UR accessors

Hi all,

I had meant to respond quite awhile ago to Dan's message about UR
Accessors. However, that reply got lost in the shuffle in my quest for
an adequate mailer. So, here is a short version. 

First, I agree with Leslie that URAgents can legitimately serve as an
identifer. To be sure they are a more abstract form of identifer than a
simple name, but they can identify resources in a very useful fashion.

Dan's message was triggered by the concept of a URC0 - which was the
notion of two resources being equivalent but not bitwise identical. As
one on the authors of the urc0 draft, let me state that we never
intended to promulgate such a concept. The text/x-urc0 format was
proposed so that the URN testbed people would have a URC fomrmat that
was very simple to parse while they worked on other parts of the problem.
URLs could have metadata following them so they could be distinguished on
the basis of format, price, etc. The only reason that such information
was not made more explicit was that we thought people wouldn't really
care to distinguish between different URLs in the URN testbed.

Dan's questions about the URC0 concept seem to boil down to equivalence
relations; which ones should we specifically call out and use. I think
we already have a couple of very useful relations defined. The first is
that things named with the same URN are stated, by the naming
authority, to be equivalent in some sense. That sense may vary from one
naming authority to another, but that is the defining characteristic of
a URN. Second, we have a stronger equivalance relation - bitwise
equality. This is exactly Keith Moore's notion of LIFNs, and we do not
need a new term for it. So, the question now seems to be "are there other
equivalance relations we should identify and utilize"? There do not seem
to be many useful, stable, categorizations whose strength is intermediate
between the URN and LIFN cases. Same version, differenc formats is about
the only one that I can think of. There are many useful relations that
are looser than URN equality. Equality of subject,
equality of author, equality of publication date, etc.

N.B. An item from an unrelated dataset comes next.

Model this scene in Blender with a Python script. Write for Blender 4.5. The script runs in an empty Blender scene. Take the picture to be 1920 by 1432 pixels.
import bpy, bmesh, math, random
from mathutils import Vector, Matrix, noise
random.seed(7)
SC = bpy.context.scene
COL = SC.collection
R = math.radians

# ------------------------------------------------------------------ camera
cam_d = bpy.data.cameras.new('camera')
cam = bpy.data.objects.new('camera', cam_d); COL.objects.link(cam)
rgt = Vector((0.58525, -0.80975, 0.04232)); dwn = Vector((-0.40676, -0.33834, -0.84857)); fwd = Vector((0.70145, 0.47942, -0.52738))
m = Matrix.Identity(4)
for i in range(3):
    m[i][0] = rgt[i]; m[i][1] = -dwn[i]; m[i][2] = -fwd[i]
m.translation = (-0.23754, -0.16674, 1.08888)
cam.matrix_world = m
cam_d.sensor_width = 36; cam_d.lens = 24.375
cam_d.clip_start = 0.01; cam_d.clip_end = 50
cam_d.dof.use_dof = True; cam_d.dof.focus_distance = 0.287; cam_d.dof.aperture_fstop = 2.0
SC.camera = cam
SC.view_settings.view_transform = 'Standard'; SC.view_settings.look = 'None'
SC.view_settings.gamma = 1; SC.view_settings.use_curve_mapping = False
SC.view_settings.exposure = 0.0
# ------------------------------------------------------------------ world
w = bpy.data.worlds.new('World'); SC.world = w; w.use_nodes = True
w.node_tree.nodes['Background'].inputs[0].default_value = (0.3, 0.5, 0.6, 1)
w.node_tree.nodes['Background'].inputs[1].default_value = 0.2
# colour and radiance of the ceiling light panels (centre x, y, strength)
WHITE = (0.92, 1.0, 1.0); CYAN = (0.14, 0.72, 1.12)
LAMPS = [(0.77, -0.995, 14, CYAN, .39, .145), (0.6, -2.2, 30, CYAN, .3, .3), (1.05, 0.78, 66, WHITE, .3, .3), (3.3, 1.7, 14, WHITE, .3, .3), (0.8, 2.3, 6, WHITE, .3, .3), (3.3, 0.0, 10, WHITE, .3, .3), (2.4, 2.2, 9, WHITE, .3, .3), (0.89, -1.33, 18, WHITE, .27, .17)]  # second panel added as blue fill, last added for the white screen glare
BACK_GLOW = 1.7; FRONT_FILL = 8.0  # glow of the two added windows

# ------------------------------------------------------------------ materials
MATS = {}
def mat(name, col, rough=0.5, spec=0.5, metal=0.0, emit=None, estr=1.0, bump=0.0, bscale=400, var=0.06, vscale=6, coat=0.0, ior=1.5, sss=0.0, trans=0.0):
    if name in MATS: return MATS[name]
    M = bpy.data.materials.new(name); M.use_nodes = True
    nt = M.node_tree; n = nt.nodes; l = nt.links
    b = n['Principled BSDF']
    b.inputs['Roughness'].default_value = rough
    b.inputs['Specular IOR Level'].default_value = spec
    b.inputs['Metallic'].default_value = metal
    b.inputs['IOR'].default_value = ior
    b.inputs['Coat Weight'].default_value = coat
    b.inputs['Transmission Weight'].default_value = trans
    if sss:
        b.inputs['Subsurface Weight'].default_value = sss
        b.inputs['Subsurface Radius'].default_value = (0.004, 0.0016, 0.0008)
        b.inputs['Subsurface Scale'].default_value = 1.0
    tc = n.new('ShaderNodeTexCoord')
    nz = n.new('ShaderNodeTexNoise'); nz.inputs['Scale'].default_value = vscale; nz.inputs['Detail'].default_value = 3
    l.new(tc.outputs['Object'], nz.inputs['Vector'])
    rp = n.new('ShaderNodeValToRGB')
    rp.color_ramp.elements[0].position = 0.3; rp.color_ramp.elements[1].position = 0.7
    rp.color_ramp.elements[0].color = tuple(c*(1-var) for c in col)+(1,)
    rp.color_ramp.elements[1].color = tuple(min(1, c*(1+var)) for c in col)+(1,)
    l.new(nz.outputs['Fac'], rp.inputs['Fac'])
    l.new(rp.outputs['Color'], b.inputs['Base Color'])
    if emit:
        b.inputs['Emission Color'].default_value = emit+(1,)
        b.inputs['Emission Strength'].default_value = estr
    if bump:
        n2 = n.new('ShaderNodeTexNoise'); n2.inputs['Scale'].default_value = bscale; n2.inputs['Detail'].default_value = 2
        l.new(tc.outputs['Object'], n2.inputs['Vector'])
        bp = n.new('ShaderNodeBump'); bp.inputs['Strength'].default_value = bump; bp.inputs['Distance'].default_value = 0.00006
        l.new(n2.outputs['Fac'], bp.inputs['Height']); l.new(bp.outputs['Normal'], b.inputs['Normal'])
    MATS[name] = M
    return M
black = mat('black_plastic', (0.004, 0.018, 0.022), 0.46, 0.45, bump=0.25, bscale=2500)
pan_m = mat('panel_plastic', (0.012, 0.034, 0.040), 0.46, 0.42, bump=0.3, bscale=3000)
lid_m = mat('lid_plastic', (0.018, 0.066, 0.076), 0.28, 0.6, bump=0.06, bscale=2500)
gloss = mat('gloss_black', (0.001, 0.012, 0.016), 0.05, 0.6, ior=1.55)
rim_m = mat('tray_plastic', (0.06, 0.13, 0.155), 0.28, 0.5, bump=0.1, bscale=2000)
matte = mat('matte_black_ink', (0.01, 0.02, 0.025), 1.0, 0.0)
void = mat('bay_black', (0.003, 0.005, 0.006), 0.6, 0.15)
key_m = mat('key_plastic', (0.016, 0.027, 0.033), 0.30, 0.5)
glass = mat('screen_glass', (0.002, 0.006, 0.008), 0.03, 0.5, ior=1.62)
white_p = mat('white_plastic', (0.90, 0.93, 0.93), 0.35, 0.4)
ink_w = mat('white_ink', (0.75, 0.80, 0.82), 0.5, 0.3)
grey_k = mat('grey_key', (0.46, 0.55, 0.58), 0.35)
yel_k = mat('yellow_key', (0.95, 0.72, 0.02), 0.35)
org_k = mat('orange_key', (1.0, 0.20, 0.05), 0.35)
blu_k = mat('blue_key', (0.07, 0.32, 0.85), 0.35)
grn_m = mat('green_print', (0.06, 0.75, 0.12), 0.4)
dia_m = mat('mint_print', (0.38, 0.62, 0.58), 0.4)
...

While these looser, dynamically determined, relations are useful, a good
name for them eleudes me. For some reason, UR INformation Equivalances
(URINE) just doesn't seem appropriate. (Apologies for the lavatorial
humor - its this upcoming trip back to the UK, I swear. :-)

Name aside, they do seem to be the sort of equivalances that can be
determined by URAs. I recommend we continue to use the acronym URA for
Agents, have it denote an executable specification, and continue to
discuss them in the URI-WG. Perhaps someone else out there can take
this notion of equivalance relations and push it further.